One of the most significant advantages of computational modeling is its ability to uncover new possibilities. By simulating vast design spaces, researchers are identifying materials for cutting-edge applications, from next-generation aerospace alloys to biodegradable polymers for sustainable packaging.

Beyond his technical achievements, Adekoya is widely recognized as a thought leader and innovator. With advanced degrees in both Materials Science and Mechanical Engineering, and a graduate certificate in Predictive Science and Engineering Design, he brings a unique interdisciplinary perspective to his work. His research has earned international acclaim, including invitations to present at high-profile conferences and recognition through prestigious awards such as an NSF grant, a Petroleum Technology Development Fund (PTDF) scholarship and opportunities to work with game changers such as NASA and Intel on projects.

Reflecting on his career, Adekoya said, “The goal has always been to not just discover new materials but to redefine how we approach materials discovery. Computational tools give us the ability to predict and optimize properties before a single experiment is performed. This is not just a game-changer for research—it’s a game-changer for industries.”

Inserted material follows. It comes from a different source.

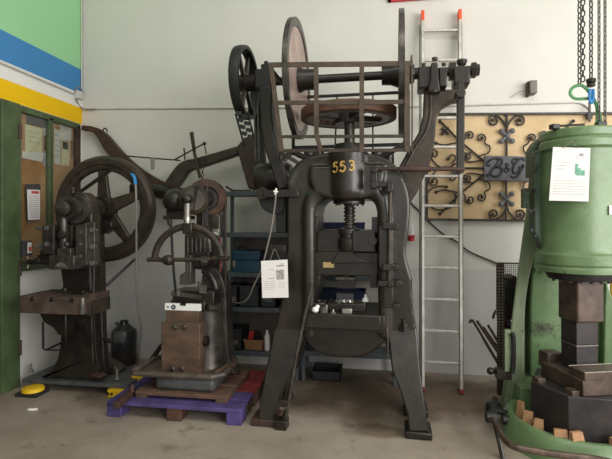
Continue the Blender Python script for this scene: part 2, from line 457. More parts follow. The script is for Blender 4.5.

Adekoya’s contributions come at a time when materials science is increasingly central to addressing global challenges. His research exemplifies the transformative potential of computational techniques, not only in advancing thermoelectrics but also in reshaping industries such as energy, electronics, and sustainability.

By bridging theory and application, Adekoya is helping drive the next wave of scientific breakthroughs. His work highlights the power of materials science to deliver innovative solutions to some of the world’s most pressing problems, inspiring the next generation of researchers to push the boundaries of what is possible.